Da mesma maneira, para que possamos reivindicar qualquer pretensão de justiça precisamos postular o valor da integridade, que nada mais é do que uma expressão institucionalizada da ideia de "igual respeito e consideração", é dizer, da ideia de que todos os cidadãos têm o direito de serem tratados como iguais e de forma responsável.

A integridade seria, pois, o nosso Netuno.3 Ela é uma parte constitutiva do Direito, é a que nele está implícita, pressuposta. A solução, sem dúvida, está lá, às vezes invisíveis aos olhos de muitos.

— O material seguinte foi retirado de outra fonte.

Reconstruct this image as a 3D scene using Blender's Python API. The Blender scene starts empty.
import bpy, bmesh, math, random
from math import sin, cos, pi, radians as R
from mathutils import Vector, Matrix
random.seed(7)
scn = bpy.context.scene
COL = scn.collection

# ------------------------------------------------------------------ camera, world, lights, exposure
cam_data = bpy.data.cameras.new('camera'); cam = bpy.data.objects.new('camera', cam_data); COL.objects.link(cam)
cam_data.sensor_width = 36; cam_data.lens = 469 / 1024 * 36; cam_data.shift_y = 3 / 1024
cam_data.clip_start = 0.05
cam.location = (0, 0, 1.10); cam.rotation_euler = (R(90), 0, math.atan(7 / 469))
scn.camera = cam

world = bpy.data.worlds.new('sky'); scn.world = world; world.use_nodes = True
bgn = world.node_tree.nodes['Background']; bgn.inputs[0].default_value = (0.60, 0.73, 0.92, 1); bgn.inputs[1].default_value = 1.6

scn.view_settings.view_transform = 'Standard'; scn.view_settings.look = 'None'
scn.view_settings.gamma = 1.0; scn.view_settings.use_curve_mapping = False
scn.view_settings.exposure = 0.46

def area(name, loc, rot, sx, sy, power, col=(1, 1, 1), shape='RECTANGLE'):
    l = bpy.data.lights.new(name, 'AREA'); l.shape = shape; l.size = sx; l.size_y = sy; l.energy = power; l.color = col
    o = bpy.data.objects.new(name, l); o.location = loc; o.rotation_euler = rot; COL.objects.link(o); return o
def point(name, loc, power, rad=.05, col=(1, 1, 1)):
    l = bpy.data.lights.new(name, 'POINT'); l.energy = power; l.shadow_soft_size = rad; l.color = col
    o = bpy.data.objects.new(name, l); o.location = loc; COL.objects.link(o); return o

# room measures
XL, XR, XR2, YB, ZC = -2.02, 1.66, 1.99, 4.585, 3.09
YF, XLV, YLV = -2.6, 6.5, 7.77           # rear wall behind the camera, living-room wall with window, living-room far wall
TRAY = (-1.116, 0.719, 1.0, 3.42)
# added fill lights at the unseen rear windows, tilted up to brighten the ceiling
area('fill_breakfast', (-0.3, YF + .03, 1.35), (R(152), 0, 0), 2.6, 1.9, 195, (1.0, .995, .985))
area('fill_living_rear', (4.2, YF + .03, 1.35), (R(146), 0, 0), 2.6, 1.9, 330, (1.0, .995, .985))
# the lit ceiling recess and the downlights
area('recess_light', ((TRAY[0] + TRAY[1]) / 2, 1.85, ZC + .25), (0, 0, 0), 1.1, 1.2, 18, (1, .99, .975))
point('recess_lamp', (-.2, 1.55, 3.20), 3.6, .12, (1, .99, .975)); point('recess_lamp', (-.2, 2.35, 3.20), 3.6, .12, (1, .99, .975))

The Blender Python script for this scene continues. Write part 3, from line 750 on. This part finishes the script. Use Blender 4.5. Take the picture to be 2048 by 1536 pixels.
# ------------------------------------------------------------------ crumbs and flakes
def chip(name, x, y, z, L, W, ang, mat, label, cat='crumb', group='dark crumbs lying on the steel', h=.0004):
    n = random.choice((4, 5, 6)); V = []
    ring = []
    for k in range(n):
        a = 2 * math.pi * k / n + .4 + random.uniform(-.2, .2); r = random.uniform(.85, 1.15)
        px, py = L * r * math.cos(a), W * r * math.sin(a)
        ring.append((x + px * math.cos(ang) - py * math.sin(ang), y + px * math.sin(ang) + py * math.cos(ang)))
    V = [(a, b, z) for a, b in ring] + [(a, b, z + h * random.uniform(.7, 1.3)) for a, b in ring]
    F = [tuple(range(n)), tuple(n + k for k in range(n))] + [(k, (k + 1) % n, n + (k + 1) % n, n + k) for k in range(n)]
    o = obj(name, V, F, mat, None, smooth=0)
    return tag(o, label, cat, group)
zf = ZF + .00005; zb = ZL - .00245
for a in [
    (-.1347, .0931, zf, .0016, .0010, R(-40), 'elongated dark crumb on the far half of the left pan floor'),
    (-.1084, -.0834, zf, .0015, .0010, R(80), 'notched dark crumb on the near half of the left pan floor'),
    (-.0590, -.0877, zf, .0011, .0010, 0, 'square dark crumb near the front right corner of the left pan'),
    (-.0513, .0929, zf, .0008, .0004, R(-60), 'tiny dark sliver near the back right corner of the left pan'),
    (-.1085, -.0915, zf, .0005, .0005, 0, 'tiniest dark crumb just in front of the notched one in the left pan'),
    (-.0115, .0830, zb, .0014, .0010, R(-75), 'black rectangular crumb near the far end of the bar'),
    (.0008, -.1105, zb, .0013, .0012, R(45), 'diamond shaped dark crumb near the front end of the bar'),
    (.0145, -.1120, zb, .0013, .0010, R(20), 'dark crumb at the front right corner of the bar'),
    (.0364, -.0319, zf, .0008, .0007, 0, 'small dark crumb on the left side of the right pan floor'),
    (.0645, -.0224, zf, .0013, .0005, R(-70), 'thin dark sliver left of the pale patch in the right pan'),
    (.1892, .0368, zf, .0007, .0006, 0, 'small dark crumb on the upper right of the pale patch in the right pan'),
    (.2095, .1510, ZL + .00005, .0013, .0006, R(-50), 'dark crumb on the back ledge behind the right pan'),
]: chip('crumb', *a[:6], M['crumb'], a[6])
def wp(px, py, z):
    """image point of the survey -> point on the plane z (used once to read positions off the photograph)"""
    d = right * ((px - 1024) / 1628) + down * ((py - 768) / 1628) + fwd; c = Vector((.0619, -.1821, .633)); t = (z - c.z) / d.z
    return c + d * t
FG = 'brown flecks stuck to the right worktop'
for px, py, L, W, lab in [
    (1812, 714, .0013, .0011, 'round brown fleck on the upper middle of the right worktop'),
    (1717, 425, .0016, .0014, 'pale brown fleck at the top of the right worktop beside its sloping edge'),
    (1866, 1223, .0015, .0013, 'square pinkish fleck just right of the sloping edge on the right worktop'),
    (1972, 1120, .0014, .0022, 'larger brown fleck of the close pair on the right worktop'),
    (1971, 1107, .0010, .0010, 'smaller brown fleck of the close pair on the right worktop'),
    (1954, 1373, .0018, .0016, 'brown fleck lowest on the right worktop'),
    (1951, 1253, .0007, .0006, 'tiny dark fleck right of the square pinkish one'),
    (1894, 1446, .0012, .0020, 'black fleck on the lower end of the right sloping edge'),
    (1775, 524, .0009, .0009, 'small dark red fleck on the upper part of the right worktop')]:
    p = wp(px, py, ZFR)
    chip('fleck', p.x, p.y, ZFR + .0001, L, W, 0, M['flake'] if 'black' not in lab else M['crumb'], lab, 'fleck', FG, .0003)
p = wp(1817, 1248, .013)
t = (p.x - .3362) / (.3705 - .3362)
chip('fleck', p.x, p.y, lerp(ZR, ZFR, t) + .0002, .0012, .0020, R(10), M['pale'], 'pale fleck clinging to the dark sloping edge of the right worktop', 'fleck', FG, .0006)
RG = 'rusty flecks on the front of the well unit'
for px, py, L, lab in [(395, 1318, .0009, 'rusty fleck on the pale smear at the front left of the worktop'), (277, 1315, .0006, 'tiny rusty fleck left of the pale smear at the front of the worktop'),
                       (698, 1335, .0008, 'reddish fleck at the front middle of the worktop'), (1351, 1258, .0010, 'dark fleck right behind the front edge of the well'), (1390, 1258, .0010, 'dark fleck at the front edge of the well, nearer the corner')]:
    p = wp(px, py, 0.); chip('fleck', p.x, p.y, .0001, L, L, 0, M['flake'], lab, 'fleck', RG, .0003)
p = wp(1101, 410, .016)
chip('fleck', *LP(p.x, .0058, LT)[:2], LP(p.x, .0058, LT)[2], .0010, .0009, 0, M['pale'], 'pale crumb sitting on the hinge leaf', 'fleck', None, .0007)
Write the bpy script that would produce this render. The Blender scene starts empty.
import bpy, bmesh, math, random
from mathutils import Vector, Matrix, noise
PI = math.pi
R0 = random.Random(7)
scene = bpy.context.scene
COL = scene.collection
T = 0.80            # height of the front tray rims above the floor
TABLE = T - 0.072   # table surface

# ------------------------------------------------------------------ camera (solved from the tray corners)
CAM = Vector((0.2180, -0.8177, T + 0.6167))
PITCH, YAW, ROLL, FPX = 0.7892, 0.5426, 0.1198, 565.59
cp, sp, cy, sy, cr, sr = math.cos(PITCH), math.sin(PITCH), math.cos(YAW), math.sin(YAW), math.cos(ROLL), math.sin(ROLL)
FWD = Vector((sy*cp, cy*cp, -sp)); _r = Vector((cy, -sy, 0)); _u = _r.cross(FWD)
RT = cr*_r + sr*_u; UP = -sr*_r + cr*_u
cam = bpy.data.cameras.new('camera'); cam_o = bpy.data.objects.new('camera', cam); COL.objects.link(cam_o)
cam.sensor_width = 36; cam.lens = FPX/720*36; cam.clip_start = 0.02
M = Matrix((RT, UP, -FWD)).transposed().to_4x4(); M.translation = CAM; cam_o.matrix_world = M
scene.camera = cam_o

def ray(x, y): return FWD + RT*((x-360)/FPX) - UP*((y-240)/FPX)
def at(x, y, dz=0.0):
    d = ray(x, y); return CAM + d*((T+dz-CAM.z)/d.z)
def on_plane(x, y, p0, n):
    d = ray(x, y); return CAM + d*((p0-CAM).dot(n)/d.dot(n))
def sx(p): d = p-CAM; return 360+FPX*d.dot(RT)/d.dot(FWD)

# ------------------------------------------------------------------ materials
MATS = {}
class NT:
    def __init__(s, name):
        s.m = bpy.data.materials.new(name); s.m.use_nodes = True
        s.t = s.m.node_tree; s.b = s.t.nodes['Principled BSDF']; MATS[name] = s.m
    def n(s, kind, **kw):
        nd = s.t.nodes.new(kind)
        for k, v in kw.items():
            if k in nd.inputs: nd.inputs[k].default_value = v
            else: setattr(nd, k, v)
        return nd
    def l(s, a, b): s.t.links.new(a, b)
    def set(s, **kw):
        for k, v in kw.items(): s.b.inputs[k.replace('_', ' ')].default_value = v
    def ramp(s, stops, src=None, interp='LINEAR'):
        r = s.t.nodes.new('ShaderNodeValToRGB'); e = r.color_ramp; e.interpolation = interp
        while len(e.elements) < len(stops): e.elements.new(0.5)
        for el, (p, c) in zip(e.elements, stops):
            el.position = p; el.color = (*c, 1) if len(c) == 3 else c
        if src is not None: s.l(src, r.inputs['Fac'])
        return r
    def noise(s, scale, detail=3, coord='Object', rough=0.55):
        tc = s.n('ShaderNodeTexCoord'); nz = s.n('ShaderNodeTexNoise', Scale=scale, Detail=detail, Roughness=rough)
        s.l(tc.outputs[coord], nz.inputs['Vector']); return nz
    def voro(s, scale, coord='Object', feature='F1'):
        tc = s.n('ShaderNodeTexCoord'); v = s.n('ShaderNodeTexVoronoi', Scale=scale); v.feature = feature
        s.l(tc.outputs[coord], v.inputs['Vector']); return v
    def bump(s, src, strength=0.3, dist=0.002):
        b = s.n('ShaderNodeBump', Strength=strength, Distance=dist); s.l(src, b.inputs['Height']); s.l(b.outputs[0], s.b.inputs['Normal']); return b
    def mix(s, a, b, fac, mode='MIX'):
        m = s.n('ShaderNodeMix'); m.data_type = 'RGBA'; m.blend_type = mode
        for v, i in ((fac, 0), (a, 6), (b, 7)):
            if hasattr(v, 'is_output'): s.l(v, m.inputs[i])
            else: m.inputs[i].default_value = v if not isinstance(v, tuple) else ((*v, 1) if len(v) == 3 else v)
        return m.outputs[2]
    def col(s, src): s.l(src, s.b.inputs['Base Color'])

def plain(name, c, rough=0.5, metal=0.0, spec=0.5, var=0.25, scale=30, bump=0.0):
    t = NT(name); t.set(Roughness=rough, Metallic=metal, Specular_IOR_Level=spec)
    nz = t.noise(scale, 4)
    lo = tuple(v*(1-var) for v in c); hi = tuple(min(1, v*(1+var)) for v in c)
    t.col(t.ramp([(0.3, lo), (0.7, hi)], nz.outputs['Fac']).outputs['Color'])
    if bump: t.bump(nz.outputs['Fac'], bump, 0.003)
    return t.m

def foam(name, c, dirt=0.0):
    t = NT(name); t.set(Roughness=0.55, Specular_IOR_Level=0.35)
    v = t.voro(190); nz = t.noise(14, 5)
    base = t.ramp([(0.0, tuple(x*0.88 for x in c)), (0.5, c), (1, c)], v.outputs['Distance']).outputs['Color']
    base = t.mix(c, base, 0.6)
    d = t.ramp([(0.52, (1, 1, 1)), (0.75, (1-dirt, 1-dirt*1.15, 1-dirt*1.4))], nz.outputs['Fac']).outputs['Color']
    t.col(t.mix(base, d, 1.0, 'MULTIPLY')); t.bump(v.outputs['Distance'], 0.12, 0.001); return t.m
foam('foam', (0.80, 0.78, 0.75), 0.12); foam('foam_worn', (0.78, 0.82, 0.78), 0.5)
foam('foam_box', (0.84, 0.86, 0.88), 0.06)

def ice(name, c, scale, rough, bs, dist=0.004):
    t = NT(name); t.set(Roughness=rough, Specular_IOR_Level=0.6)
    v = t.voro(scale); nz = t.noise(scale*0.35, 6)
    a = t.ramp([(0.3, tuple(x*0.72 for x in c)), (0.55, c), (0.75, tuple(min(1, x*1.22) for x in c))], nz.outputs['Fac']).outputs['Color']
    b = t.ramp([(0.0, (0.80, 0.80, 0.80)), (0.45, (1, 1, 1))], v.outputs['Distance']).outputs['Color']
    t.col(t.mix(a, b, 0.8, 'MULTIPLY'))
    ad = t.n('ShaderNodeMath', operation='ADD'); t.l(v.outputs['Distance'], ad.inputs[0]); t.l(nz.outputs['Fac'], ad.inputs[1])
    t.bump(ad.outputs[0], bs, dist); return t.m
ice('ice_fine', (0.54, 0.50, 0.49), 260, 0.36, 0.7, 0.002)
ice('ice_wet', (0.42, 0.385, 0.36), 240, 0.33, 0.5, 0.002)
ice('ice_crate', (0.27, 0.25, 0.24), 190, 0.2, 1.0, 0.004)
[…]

Nos casos concretos da vida, e aí está a grande e difícil tarefa, o Ministro GILMAR MENDES desnuda e traz à superfície a melhor solução, por integridade no dizer de DWORKIN, explicitando a implicitude do princípio, por meio da racionalidade argumentativa. Não se quebra a regra, não se viola o direito, mas se concretiza o direito vivo, na melhor escolha possível.

Enfim, esse admirável Juiz-Netuno, GILMAR MENDES, o melhor dentre os melhores, ao longo de 20 anos, fez aflorar por integridade o mais importante dos Netunos contemporâneos, a responsabilidade do juiz pela confiança gerada por seus julgados. Tudo pela lógica da física jurídica.

Na cambiante sociedade em rede, de contínua conflitualidade e formação de precedentes, GILMAR MENDES puxa a base de fundo do sistema, integra-o, garante a liberdade e a confiança. Vida tão produtiva para si, para os seus e para nós, cidadãos e jurisdicionados, é ímpar.


1 V. Gerald J. Postema. Law’s Rule. Reflexivity, Mutual Accountability, and the Rule of Law. In Bentham’s Theory of Law and Public Opinion. Coord. Xrabv Zhai, p 33; Martin Krygier. The State of the Rule of Law State, Cap. 3, p.60; Thomas Bustamante. Precedent. IVR Encyclopedia. Heidelberg, Springer, no prelo para 2021.

2 Não se ignora o papel proeminente do Ministro LUIS FUX na fundamentação e elaboração para aprovação do novo CPC/2015, forte em segurança e proteção da confiança em especial nas mutações jurisprudenciais.

3 Ver, em especial, Dworkin, Ronald, Law’s Empire. Cambridge, MA: Belknap, 1986, cap. 6.